Sorgen ukrainischer Mütter um Familie und Beruf
Welche Sorgen ukrainische Mütter erleben, war Thema in mehreren Beiträgen. So machen sie sich vor allem große Sorgen um zurückgelassene Kinder und Angehörige sowie ihre eigene berufliche Zukunft. Zudem ergaben Kitabefragungen Probleme bei den vorhandenen Kapazitäten. Als „große Herausforderung“ bezeichneten die befragten Leitungen aufnehmender Kitas sowohl den Spracherwerb der Kinder als auch sprachliche Hürden mit den Eltern. Damit sie Sprach- und Integrationskurse besuchen können, ist aber ein weiterer Ausbau der Kinderbetreuung wichtig. Um einen leichteren Einstieg in den Arbeitsmarkt zu erreichen, ist es zudem nötig, ukrainische Berufsabschlüsse schneller anzuerkennen.
Familiäre Trennung große Belastung für das Wohlbefinden
Wie sich bestimmte Aspekte der Lage ukrainischer Geflüchteter entwickelt haben, stellte Dr. Andreas Ette vom BiB auf der Basis der Daten des Projekts „Geflüchtete aus der Ukraine in Deutschland“ dar, das gemeinsam mit dem IAB, BAMF und dem SOEP durchgeführt wurde.
Er wies darauf hin, dass eine verbesserte Wohnsituation sowie eine weitere Verbreitung von Deutschkenntnissen und eine höhere Zahl an Teilnehmenden in Integrationskursen eine bessere Voraussetzung für die soziale Teilhabe der Geflüchteten bieten. Die vorhandenen gesundheitlichen und psychischen Belastungen vor allem bei getrenntlebenden Familien benötigen weiterhin Begleitung und Hilfe.
Kapazitäten der Kitas müssen erhöht werden – doch wie?
In der Abschlussdiskussion mit den Teilnehmenden Maksym Yemelianov (Gesandter-Botschaftsrat der Botschaft der Ukraine in Deutschland), Dr. Ksenia Gatskova (Institut für Arbeitsmarkt- und Berufsforschung, IAB), PD Dr. Christina Boll (Deutsches Jugendinstitut, DJI) sowie der Direktorin des BiB, Univ.-Prof. Dr. C. Katharina Spieß, wurde vor allem die schwierige Situation der Kitas betrachtet.

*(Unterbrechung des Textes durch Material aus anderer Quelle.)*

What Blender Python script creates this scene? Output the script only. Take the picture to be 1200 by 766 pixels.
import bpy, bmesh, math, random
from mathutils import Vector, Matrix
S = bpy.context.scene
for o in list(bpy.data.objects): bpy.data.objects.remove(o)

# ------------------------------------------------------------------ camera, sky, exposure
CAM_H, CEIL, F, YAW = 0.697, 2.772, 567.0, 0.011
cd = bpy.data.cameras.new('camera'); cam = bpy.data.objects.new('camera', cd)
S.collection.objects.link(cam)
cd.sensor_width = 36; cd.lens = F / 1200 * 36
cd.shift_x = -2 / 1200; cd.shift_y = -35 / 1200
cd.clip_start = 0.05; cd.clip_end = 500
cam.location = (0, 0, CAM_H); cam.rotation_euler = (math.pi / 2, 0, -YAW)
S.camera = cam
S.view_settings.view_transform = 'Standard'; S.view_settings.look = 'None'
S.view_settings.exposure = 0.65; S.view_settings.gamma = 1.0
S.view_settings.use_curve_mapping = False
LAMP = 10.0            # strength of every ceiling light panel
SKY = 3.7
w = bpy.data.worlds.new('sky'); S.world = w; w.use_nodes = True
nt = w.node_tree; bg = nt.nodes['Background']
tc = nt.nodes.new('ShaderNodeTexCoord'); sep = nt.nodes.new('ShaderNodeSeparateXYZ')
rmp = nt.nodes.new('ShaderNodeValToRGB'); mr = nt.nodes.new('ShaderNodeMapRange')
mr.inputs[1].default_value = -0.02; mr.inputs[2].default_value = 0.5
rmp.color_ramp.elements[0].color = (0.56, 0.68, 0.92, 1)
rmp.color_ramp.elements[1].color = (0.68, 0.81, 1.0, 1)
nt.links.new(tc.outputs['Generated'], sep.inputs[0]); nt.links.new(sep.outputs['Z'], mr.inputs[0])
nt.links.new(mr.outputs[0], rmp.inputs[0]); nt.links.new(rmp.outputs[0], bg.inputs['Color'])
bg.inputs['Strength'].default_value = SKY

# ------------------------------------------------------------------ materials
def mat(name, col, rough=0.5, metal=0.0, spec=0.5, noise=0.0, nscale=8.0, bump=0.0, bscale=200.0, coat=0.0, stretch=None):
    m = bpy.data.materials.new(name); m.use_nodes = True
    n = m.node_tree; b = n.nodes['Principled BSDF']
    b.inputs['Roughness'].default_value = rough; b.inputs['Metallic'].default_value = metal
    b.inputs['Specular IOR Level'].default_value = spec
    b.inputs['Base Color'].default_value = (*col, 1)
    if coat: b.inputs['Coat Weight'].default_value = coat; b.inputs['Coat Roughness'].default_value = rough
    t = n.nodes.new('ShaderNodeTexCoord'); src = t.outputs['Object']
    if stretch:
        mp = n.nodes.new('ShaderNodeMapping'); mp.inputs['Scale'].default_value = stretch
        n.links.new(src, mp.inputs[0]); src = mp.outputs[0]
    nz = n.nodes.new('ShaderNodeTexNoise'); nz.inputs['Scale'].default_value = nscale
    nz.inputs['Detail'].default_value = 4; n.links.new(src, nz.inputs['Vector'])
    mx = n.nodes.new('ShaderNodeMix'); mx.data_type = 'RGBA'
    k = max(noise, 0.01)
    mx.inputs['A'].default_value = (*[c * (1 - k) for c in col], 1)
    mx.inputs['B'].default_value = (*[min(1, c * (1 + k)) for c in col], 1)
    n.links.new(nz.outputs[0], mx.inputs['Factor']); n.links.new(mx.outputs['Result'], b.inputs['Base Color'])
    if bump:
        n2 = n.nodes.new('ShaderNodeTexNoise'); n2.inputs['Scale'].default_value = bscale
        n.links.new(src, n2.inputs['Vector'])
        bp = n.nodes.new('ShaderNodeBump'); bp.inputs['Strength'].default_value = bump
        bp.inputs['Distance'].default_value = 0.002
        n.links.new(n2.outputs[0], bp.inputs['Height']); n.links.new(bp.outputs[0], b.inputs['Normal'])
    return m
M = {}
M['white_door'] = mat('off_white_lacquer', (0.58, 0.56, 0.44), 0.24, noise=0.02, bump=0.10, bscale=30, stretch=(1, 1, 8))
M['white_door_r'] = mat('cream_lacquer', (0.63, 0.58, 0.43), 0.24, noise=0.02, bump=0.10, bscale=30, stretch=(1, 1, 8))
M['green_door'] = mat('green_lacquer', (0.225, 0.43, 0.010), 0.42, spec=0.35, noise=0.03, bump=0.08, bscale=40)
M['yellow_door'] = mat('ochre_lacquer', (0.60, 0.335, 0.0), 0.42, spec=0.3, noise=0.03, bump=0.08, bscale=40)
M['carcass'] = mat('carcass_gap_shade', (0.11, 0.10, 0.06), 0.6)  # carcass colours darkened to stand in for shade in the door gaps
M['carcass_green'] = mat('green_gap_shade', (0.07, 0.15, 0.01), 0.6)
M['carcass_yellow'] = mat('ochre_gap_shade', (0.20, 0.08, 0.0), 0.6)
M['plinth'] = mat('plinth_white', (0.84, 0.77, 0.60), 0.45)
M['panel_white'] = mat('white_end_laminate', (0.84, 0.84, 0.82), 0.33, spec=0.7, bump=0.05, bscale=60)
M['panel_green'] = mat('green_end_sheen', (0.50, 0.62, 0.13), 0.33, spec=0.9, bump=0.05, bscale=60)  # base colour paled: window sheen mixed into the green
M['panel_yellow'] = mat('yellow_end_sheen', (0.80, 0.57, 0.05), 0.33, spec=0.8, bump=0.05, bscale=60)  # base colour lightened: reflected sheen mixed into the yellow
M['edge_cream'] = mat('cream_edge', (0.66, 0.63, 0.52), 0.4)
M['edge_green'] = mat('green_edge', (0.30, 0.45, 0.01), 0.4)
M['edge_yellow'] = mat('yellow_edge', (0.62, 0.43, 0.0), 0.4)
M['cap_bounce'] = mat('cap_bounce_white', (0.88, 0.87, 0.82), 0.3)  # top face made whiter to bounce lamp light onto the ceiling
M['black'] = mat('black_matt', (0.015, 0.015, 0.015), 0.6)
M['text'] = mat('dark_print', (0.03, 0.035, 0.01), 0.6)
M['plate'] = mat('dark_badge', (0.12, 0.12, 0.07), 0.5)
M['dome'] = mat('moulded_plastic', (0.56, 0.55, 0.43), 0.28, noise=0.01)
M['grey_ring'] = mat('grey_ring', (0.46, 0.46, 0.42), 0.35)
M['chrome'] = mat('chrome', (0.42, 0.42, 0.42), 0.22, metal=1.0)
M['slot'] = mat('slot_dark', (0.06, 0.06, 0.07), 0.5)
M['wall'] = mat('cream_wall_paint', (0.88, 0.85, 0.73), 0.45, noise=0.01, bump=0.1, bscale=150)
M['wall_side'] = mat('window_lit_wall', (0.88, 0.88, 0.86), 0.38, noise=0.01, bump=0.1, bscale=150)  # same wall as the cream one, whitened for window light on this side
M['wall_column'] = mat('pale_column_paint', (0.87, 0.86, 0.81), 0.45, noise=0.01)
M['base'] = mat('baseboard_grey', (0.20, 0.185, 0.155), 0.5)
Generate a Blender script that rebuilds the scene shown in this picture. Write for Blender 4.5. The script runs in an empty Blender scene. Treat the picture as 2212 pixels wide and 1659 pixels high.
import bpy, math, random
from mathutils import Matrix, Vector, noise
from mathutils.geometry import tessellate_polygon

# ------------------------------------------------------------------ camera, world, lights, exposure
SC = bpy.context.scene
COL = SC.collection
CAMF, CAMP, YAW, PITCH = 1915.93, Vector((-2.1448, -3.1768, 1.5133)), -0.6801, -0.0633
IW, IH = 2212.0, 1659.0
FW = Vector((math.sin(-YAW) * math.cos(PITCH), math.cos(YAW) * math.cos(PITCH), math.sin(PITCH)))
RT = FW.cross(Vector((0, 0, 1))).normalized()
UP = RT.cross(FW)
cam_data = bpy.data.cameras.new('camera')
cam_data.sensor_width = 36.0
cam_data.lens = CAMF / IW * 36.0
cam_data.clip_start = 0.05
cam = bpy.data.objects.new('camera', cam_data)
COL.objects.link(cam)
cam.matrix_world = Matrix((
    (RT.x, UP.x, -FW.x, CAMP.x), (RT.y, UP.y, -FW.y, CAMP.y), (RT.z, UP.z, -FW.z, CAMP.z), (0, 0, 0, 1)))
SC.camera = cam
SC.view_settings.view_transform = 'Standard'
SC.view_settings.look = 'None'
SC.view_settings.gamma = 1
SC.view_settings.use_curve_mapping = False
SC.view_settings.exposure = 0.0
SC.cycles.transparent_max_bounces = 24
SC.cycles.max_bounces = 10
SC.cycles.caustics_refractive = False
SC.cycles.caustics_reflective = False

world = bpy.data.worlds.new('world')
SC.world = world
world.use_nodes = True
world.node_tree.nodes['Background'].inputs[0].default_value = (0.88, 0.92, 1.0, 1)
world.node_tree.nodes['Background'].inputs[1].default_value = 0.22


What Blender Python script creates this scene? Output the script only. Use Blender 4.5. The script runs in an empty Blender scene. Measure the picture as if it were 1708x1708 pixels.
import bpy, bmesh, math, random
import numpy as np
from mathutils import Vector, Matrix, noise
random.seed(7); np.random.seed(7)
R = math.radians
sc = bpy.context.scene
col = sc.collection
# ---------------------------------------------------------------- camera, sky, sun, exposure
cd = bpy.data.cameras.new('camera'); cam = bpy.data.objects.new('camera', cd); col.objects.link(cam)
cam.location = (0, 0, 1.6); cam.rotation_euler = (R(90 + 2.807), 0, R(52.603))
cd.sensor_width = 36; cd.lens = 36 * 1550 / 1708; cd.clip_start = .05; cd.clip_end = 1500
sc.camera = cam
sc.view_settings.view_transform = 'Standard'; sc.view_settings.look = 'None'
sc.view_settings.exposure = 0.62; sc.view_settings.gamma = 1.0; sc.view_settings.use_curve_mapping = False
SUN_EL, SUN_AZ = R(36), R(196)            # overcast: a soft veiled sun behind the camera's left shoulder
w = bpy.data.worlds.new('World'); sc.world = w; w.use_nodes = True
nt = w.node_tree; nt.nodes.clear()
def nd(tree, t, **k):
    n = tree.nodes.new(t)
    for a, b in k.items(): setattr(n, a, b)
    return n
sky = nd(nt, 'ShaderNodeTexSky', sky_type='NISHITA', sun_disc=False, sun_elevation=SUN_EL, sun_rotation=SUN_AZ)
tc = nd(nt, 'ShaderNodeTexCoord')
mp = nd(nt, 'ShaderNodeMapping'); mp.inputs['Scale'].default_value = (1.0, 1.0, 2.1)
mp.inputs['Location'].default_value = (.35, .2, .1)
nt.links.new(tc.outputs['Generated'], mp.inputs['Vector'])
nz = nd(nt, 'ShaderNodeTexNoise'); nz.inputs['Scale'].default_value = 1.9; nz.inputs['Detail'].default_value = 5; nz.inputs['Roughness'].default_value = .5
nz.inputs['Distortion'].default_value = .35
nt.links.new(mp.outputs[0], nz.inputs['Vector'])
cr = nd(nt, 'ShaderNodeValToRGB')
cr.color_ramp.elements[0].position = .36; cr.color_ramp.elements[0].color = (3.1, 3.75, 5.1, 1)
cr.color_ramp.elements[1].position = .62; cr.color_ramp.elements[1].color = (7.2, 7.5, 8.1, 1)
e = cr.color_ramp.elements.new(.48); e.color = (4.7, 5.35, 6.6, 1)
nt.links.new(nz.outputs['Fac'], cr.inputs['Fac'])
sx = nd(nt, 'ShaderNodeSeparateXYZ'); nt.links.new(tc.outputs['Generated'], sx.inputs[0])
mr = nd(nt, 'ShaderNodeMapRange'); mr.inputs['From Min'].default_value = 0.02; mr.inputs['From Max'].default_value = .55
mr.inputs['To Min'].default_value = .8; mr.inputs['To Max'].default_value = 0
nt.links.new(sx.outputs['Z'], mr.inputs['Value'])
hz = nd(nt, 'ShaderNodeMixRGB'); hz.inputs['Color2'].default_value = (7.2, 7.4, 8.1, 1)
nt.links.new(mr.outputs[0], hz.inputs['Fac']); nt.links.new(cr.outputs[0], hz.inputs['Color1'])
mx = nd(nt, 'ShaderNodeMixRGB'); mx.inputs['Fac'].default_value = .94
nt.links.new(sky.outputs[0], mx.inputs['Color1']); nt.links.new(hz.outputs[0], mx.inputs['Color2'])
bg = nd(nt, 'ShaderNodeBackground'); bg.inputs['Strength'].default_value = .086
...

Um den hohen Bedarf an Kitaplätzen aufzufangen, sollte man aus Sicht von Prof. Spieß über pragmatische Lösungen nachdenken, und zeitweilig die Gruppen vergrößern unter Beteiligung von sogenannten Alltagshelfern oder anderen Personen, die unterstützen. Auch wenn die Qualität der Kitabetreuung ein zentrales Anliegen ist, sollte es heute auch darum gehen, geflüchteten Kindern in Kitas die Chance der Teilhabe an früher Bildung zu geben, betonte die BiB-Direktorin.